## Problem requirements
Read through the entries below and return each line with the word "scene".

## Provided records
----------------

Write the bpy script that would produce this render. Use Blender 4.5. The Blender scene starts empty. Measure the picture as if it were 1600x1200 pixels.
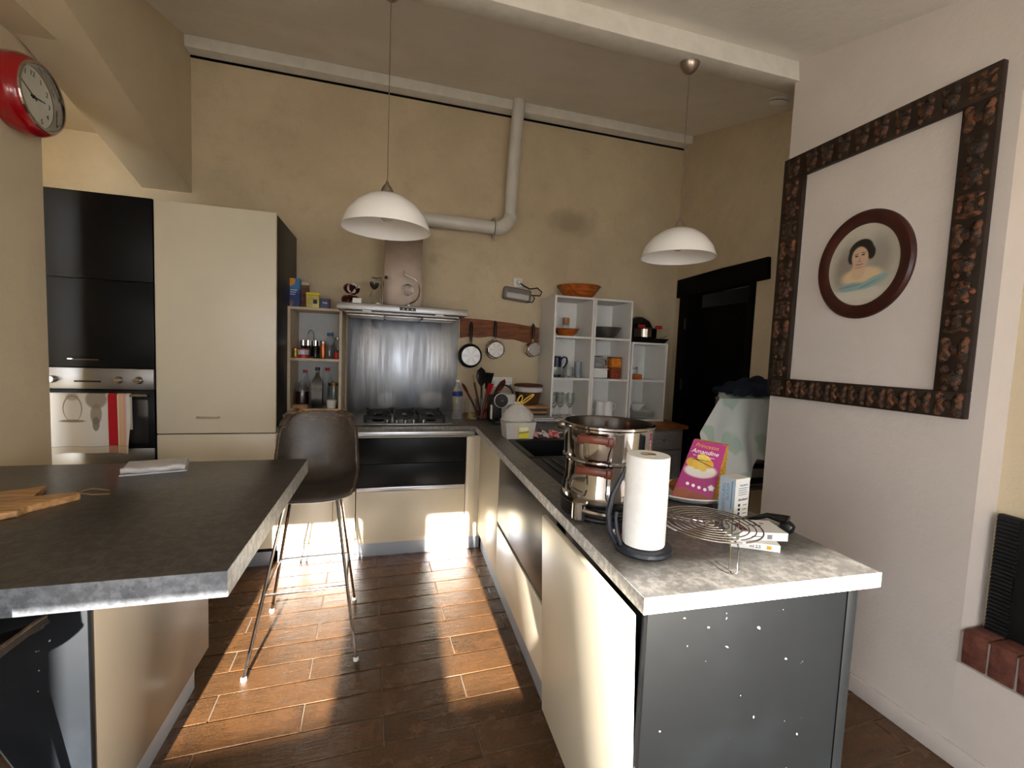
import bpy, bmesh, math, random
from mathutils import Vector, Matrix
random.seed(7)
C = bpy.context.scene.collection
SC = bpy.context.scene
PI = math.pi

# ------------------------------------------------------------------ camera
cam_d = bpy.data.cameras.new('camera')
cam = bpy.data.objects.new('camera', cam_d); C.objects.link(cam)
right = Vector((0.96236257, -0.2687691, 0.04026726))
up = Vector((-0.01992064, 0.07800624, 0.99675383))
fwd = Vector((0.27103772, 0.96004073, -0.06971623))
mw = Matrix((right, up, -fwd)).transposed().to_4x4()
mw.translation = (0, 0, 1.45)
cam.matrix_world = mw
cam_d.sensor_width = 36; cam_d.lens = 694.23 / 1600 * 36
cam_d.clip_start = 0.02
SC.camera = cam

# ------------------------------------------------------------------ world, sun, exposure
w = bpy.data.worlds.new('sky'); SC.world = w; w.use_nodes = True
bg = w.node_tree.nodes['Background']
bg.inputs[0].default_value = (0.87, 0.925, 1.0, 1); bg.inputs[1].default_value = 7.8
sun_d = bpy.data.lights.new('sun', 'SUN'); sun = bpy.data.objects.new('sun', sun_d); C.objects.link(sun)
sun_d.energy = 36; sun_d.angle = math.radians(0.7); sun_d.color = (1.0, 0.93, 0.83)
sdir = Vector((0.022, 1, -0.30)).normalized()
sun.rotation_euler = sdir.to_track_quat('-Z', 'Y').to_euler()
SC.view_settings.view_transform = 'Standard'; SC.view_settings.look = 'None'
SC.view_settings.gamma = 1; SC.view_settings.use_curve_mapping = False
SC.view_settings.exposure = 0.45

# ------------------------------------------------------------------ materials
def lin(c):
    return tuple(((v/255/12.92) if v/255 <= .04045 else ((v/255+.055)/1.055)**2.4) for v in c)
def nd(nt, t, **k):
    n = nt.nodes.new(t)
    for a, b in k.items(): setattr(n, a, b)
    return n
def mix(nt, fac, a, b, typ='MIX'):
    m = nd(nt, 'ShaderNodeMix', data_type='RGBA', blend_type=typ)
    for s, v in ((0, fac), (6, a), (7, b)):
        if hasattr(v, 'links'): nt.links.new(v, m.inputs[s])
        else: m.inputs[s].default_value = v if s == 0 else (*v, 1)
    return m.outputs[2]
def math_(nt, op, a, b=None, clamp=False):
    m = nd(nt, 'ShaderNodeMath', operation=op, use_clamp=clamp)
    for i, v in enumerate((a, b)):
        if v is None: continue
        if hasattr(v, 'links'): nt.links.new(v, m.inputs[i])
        else: m.inputs[i].default_value = v
    return m.outputs[0]
def ramp(nt, src, p0, p1):
    r = nd(nt, 'ShaderNodeMapRange', interpolation_type='SMOOTHSTEP')
    nt.links.new(src, r.inputs[0]); r.inputs[1].default_value = p0; r.inputs[2].default_value = p1
    return r.outputs[0]
def coords(nt, scale=(1, 1, 1)):
    tc = nd(nt, 'ShaderNodeTexCoord'); mp = nd(nt, 'ShaderNodeMapping')
    nt.links.new(tc.outputs['Object'], mp.inputs[0]); mp.inputs['Scale'].default_value = scale
    return mp.outputs[0]
def noise(nt, vec, scale, detail=4, rough=.6):
    n = nd(nt, 'ShaderNodeTexNoise'); nt.links.new(vec, n.inputs['Vector'])
    n.inputs['Scale'].default_value = scale; n.inputs['Detail'].default_value = detail; n.inputs['Roughness'].default_value = rough
    return n.outputs[0]
MATS = {}
def M(name, col, rough=.5, metal=0, n=None, bump=None, trans=0, spec=.5, coat=0, stretch=(1, 1, 1), sheen=0, ior=1.45, fn=None, emit=None):
    if name in MATS: return MATS[name]
    m = bpy.data.materials.new(name); m.use_nodes = True; nt = m.node_tree
    b = nt.nodes['Principled BSDF']; c = lin(col)
    b.inputs['Base Color'].default_value = (*c, 1); b.inputs['Roughness'].default_value = rough
    b.inputs['Metallic'].default_value = metal; b.inputs['Transmission Weight'].default_value = trans
    b.inputs['Specular IOR Level'].default_value = spec; b.inputs['Coat Weight'].default_value = coat
    b.inputs['IOR'].default_value = ior; b.inputs['Sheen Weight'].default_value = sheen
    v = coords(nt, stretch)
    if n is None and not fn: n = (9, .06)
    if n:
        f = noise(nt, v, n[0]); f = ramp(nt, f, .3, .7)
        lo = tuple(x*(1-n[1]) for x in c); hi = tuple(min(1, x*(1+n[1])) for x in c)
        nt.links.new(mix(nt, f, lo, hi), b.inputs['Base Color'])
    if fn: fn(nt, b, v, c)
    if bump:
        bn = nd(nt, 'ShaderNodeBump'); bn.inputs['Strength'].default_value = bump[1]; bn.inputs['Distance'].default_value = bump[2] if len(bump) > 2 else .01
        nt.links.new(noise(nt, v, bump[0], 5), bn.inputs['Height']); nt.links.new(bn.outputs[0], b.inputs['Normal'])
    MATS[name] = m
    return m

STAINS = [(1.54, 2.62, .26, .14, .5), (.345, 2.19, .05, .06, .3)]      # soot smudge and patch on the back wall
def plaster_fn(nt, b, v, c):
    f1 = ramp(nt, noise(nt, v, 1.3, 5), .35, .7); f2 = ramp(nt, noise(nt, v, 7, 8, .75), .52, .78)
    a = mix(nt, f1, tuple(x*.9 for x in c), tuple(min(1, x*1.08) for x in c))
    a = mix(nt, math_(nt, 'MULTIPLY', f2, .35), a, tuple(x*.6 for x in c))
    f3 = ramp(nt, noise(nt, v, 3.2, 8, .8), .5, .72); a = mix(nt, math_(nt, 'MULTIPLY', f3, .28), a, tuple(x*.55 for x in c))
    tc = nd(nt, 'ShaderNodeTexCoord'); sp_ = nd(nt, 'ShaderNodeSeparateXYZ'); nt.links.new(tc.outputs['Object'], sp_.inputs[0])
    for sx_, sz_, rx_, rz_, al in STAINS:
        ex = math_(nt, 'MULTIPLY', math_(nt, 'SUBTRACT', sp_.outputs[0], sx_), 1/rx_); ez = math_(nt, 'MULTIPLY', math_(nt, 'SUBTRACT', sp_.outputs[2], sz_), 1/rz_)
        dd_ = math_(nt, 'ADD', math_(nt, 'SQRT', math_(nt, 'ADD', math_(nt, 'MULTIPLY', ex, ex), math_(nt, 'MULTIPLY', ez, ez))), math_(nt, 'MULTIPLY', math_(nt, 'SUBTRACT', noise(nt, v, 9, 4), .5), .9))
        a = mix(nt, math_(nt, 'MULTIPLY', ramp(nt, dd_, 1.15, .25), al), a, tuple(x*.35 for x in c))
    nt.links.new(a, b.inputs['Base Color'])
    bn = nd(nt, 'ShaderNodeBump'); bn.inputs['Strength'].default_value = .35; bn.inputs['Distance'].default_value = .02
    h = math_(nt, 'ADD', noise(nt, v, 6, 8, .7), math_(nt, 'MULTIPLY', noise(nt, v, 60, 3), .25))
    nt.links.new(h, bn.inputs['Height']); nt.links.new(bn.outputs[0], b.inputs['Normal'])
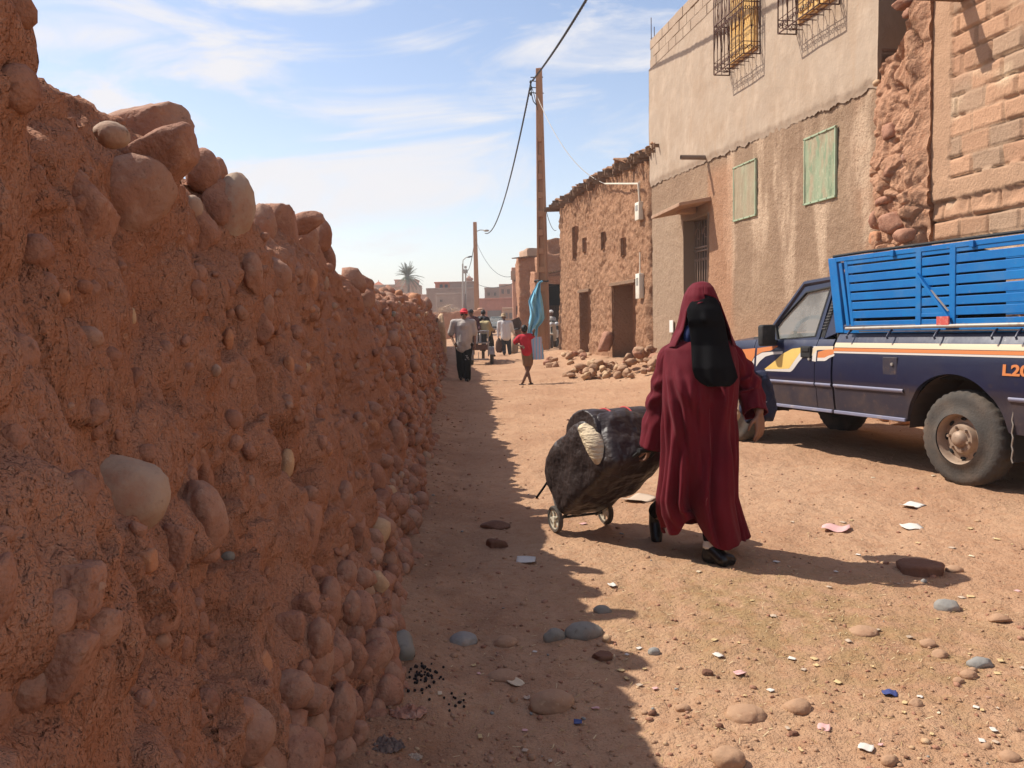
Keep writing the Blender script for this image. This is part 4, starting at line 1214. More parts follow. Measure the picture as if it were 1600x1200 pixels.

----------------

## Written answer
Write the bpy script that would produce this render. Use Blender 4.5. The Blender scene starts empty. Measure the picture as if it were 1600x1200 pixels.
C = bpy.context.scene.collection
SC = bpy.context.scene